LAWS(KER)-1956-1-1

AYYAN KRISHNAN Vs. KUNJIKUTTY AMMA LEKSHMIKUTTY AMMA

Decided On January 24, 1956
AYYAN KRISHNAN Appellant
V/S
KUNJIKUTTY AMMA LEKSHMIKUTTY AMMA Respondents

JUDGEMENT

(1.) The second appeal arises from a redemption suit. The appellant was impleaded as a respondent before the lower appellate court and in second appeal his counsel has urged before us three points, namely, (i) the lower appellate court went wrong in allowing redemption when both that court and the Trial Court had found that the suit was brought prematurely; (ii) that the lower appellate courtss order regarding mesne profits is wrong and (iii) the order as to costs is also wrong.
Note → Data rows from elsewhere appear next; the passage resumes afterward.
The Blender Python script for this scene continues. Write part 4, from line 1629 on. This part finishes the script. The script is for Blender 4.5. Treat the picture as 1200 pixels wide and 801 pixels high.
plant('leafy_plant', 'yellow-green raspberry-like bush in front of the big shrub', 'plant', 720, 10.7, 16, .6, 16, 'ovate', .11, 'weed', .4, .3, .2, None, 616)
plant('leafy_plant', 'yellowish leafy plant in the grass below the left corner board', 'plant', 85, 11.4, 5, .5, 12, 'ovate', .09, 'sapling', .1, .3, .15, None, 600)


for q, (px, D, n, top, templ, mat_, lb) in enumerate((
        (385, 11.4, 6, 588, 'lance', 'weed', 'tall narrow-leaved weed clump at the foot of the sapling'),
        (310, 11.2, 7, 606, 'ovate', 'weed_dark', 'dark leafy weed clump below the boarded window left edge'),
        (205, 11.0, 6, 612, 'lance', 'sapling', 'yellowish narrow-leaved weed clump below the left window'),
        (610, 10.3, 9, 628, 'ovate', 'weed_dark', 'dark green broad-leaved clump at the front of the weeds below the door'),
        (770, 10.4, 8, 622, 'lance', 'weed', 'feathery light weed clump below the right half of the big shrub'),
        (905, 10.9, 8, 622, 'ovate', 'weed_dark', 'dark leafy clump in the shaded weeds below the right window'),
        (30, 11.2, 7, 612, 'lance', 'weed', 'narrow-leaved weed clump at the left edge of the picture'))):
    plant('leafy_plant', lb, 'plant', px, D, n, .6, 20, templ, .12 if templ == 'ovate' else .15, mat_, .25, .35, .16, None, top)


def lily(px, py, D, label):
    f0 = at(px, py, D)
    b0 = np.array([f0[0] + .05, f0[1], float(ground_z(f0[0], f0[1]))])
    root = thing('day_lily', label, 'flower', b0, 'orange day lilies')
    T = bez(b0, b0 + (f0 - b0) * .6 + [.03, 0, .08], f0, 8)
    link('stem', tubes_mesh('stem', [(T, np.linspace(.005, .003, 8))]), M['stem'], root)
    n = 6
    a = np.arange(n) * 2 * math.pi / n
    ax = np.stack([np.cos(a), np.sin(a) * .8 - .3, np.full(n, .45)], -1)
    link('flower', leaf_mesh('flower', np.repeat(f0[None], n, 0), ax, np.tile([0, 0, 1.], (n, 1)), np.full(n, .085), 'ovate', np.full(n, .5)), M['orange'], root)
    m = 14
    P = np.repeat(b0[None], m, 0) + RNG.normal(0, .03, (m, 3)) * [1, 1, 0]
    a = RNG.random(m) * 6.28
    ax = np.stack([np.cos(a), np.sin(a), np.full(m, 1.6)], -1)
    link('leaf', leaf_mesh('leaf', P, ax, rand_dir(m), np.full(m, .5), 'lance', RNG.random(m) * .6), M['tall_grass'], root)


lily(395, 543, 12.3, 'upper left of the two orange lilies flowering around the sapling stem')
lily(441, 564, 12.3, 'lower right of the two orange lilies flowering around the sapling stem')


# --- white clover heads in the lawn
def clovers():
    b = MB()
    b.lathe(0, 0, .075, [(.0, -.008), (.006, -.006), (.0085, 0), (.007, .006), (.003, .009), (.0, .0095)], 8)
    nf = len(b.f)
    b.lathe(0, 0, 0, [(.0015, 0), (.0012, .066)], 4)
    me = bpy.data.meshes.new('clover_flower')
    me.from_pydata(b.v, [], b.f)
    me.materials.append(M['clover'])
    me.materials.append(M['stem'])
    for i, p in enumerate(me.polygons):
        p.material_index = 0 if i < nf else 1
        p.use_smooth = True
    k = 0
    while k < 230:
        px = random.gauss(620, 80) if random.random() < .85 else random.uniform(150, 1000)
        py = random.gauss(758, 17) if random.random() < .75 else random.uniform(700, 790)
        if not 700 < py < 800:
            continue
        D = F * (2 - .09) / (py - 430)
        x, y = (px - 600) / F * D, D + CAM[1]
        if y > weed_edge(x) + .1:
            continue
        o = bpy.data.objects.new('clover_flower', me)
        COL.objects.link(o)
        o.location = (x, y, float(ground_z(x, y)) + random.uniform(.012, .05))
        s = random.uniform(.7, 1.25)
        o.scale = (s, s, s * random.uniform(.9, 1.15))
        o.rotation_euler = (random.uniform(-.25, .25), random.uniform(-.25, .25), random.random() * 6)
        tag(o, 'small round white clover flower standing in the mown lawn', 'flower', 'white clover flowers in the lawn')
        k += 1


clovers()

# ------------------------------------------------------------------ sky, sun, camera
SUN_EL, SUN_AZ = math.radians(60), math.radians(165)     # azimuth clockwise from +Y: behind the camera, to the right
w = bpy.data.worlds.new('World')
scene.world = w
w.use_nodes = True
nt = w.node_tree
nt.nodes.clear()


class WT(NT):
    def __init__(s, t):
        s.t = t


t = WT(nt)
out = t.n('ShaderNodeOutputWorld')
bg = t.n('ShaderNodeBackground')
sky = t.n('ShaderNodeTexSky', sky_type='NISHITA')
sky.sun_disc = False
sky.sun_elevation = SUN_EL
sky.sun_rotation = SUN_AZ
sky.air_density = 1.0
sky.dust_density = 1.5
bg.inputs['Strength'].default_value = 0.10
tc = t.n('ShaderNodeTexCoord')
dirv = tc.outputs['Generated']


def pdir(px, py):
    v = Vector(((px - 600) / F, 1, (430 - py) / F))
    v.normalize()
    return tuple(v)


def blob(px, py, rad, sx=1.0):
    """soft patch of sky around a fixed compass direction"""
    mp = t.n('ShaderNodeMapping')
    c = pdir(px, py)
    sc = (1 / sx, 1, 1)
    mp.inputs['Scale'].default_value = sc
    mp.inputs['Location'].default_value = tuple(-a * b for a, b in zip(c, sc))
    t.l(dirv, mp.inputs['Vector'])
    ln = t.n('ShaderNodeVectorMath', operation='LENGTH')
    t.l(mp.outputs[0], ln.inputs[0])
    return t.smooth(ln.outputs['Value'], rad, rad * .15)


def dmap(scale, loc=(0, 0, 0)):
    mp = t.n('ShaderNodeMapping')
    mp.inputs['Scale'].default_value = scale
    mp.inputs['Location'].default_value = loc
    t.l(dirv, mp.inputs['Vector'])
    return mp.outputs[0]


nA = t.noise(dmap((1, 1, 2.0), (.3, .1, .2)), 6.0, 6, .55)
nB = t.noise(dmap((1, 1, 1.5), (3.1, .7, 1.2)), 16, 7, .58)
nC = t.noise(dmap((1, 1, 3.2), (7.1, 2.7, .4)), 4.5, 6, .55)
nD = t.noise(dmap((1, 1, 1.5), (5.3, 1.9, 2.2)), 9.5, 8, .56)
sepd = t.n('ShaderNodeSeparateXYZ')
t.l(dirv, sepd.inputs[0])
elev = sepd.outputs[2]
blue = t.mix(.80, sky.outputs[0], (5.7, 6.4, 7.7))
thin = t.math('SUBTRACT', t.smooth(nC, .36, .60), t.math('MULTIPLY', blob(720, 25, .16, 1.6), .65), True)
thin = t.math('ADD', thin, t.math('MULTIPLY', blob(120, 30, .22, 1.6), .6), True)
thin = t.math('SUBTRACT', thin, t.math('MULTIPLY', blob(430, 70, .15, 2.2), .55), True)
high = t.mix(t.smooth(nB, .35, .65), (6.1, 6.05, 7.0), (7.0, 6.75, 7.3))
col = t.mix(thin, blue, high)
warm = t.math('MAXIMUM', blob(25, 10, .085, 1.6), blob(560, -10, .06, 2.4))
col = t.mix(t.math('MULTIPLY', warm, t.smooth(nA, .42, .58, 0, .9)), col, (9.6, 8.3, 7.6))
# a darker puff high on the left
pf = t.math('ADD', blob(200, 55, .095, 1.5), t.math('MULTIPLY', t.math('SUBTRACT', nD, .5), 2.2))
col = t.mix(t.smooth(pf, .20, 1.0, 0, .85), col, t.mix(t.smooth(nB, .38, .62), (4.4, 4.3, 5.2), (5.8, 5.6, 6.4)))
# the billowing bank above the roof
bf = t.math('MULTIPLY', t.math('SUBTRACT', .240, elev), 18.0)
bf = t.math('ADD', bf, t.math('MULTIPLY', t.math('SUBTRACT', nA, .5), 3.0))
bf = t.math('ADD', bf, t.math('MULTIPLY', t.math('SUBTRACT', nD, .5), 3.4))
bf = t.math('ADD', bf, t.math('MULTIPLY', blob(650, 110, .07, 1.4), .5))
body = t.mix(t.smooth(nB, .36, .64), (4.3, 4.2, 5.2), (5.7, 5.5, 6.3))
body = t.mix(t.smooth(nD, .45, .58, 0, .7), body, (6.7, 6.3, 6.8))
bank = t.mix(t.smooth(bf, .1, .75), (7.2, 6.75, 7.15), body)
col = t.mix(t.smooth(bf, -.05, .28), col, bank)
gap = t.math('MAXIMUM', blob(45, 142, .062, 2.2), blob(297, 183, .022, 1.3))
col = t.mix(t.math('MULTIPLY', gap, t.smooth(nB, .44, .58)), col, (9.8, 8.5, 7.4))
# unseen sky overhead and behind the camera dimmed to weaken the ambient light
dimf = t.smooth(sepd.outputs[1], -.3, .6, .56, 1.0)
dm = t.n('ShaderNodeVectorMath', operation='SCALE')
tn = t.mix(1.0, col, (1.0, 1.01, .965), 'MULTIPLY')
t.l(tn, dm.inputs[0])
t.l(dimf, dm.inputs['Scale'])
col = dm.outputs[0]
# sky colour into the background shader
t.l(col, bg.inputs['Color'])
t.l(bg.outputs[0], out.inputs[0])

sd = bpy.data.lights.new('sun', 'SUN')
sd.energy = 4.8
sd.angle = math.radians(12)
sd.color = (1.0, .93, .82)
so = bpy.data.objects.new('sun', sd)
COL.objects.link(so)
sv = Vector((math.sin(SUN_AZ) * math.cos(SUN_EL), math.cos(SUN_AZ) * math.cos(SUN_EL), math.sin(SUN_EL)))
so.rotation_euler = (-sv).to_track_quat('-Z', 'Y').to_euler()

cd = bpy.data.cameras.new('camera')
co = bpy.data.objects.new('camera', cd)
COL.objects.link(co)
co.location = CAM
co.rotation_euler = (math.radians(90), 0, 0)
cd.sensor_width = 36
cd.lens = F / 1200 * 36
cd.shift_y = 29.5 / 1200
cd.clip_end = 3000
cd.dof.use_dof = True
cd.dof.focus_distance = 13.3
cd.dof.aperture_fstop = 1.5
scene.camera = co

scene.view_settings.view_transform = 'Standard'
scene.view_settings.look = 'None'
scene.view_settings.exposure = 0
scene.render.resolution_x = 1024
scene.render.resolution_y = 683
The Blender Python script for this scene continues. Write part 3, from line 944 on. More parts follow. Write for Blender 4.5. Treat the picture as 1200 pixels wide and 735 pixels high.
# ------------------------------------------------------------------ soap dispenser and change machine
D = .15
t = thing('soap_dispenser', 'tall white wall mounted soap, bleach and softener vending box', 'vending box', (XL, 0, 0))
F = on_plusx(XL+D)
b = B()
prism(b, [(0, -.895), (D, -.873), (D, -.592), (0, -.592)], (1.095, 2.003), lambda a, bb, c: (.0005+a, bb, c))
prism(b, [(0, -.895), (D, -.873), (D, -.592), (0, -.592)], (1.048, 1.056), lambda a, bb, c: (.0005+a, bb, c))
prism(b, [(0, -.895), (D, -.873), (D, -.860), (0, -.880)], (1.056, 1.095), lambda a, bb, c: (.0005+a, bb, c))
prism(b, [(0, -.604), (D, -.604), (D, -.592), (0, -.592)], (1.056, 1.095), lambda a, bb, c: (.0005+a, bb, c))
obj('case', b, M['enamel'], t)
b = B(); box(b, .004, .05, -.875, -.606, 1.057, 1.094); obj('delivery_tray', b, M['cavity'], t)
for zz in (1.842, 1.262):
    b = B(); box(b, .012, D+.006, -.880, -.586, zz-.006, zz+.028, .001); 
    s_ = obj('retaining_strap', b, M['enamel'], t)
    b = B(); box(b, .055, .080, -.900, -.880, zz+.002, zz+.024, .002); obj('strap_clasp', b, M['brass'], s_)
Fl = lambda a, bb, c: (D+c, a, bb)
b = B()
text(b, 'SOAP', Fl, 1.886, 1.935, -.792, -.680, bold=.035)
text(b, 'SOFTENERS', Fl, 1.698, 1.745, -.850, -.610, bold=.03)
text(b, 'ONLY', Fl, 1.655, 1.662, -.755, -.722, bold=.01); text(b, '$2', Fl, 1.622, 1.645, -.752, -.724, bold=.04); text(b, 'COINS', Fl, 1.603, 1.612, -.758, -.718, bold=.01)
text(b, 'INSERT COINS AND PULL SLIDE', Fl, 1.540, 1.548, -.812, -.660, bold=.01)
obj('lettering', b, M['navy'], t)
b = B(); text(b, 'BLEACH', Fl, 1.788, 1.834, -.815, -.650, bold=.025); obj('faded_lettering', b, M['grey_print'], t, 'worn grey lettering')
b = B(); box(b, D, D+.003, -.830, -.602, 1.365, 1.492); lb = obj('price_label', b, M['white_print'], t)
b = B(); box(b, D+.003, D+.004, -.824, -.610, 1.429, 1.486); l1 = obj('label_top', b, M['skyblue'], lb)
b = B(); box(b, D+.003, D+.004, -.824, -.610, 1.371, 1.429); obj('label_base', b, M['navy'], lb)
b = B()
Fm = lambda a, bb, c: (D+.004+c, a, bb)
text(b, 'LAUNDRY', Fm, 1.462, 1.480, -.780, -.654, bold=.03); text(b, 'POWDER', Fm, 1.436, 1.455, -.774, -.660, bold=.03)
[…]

(2.) The suit giving rise to the second appeal was brought in 1119 but the courts below have concurrently found that the mortgagee was entitled to remain in possession till 1.7.1127, that is, 12 years from the date they paid renewal fee to the jenmi. The period, however, expired while the appeal was pending before the lower appellate court and that court therefore permitted redemption in reversal of the Trial Courts decree refusing redemption. Learned counsel for the appellant stated that it was improper on the part of the lower appellate court to have done that. Every other contention of the mortgagee to resist the claim for redemption was repelled by both the courts and in a case where no injustice would result by granting a decree on the basis of a cause of action that arose during the pendency of the appeal we fail to see how the lower appellate court went wrong in exercising its discretion to take notice to that subsequent event as pass a decree. To quote Mukherjea, J. (as he then was) from AIR 1946 Calcutta 118 at 120 Undoubtedly the appellate Court is entitled to look into subsequent events for the purpose of doing complete justice to the parties and in particular, for avoiding further litigation. We are therefore of the view that the lower appellate court is not wrong in having allowed redemption without driving the plaintiff to a fresh suit in that behalf. The first point urged in the second appeal therefore fails.

(3.) The lower appellate court has allowed the plaintiff to realise mesne profits from the date of the suit. This is clearly wrong especially when the cause of action arose during the pendency of the appeal before that court. The respondents counsel urged that his client was entitled to mesne profits at least from the date of the expiration of the 12 years from 1.7.1115, but we cannot agree to that either. Notwithstanding the expiration of the period the lower appellate court could have dismissed the appeal confirming the lower courts decree refusing to grant redemption. Admittedly all the amounts due to the defendants had been paid into the Trial Court. The property constitutes paddy lands and no question of any improvements arose. In our opinion, the proper date from which the plaintiff can be held to be entitled to recover mense profits from the defendants will be the date on which the lower appellate court passed its decree, namely, 29.9.1952. The decree for mesne profits passed by the lower appellate court will therefore stand modified accordingly.